“We wanted to create a digital-first newsroom that is fast, agile, and reader-centric,” said Frank Aigbogun, CEO and publisher at Business Day Nigeria. Aigbogun spoke at the INMA Africa Media Summit about how Business Day Nigeria has changed its newsroom into a data-driven newsroom that is capable of making a connection with its reader.

“In order to migrate from ad revenue to reader revenue we needed to create the connection between our journalism and the financial/commercial sustainability of the business and we needed to make our journalists understand that this was for a purpose and to improve the quality of their journalism practice and to ensure that we did that in a sustainable environment,” he said.

Aigbogun said that in order to drive that change in mindset amongst the journalists they first needed to understand the audience that they were serving. According to Aigbodgun, the audience in Nigeria is primarily young –  71% of the population in Nigeria is under 30 years old and most of them are online with an 87% mobile phone penetration and 99-million Nigerians are internet users (highest number of users in Africa and 10th in the world).
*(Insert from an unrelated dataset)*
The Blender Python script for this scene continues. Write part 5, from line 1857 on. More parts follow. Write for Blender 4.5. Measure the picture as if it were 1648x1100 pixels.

How did Business Day Nigeria do it? 
  • It created an agile team
  • It shifted from old deadlines to 24-hour-news cycle (produce 25-35 stories per day)
  • It focuses on data-driven storytelling
  • Incentivisation (drive improvement in stories through an available fund for reporters to bid/sell their story projects and those who win are given money to fund their stories)
  • Awards are given to the best stories
  • Continuous experimentation (it tends to shake up the newsroom)
  • Creating content for a paying audience
  • Developing multimedia skills (teams that can produce podcasts, and videos)
  • Encouraging collaboration amongst other newsrooms/outlets

Aigbogun said that as they are serving a paying audience, it became important for the journalists to ask themselves, “is anyone reading my story, and if people are reading my story how many are reading it and finally is anyone going to pay for my story.” He admitted that the change was not easy and it came with its challenges and required continuous experimentation, with some journalists struggling to adapt to the new environment and were subsequently encouraged to leave the organisation. “We brought in young people who were not stuck in the old way of doing things which led to the creation of the graduate training programme,” said Aigbogun.

“We have seen significant transformation in our newsroom, adoption of technology and new practices. It is all about telling stories better and about telling better stories,” said Aigbogun.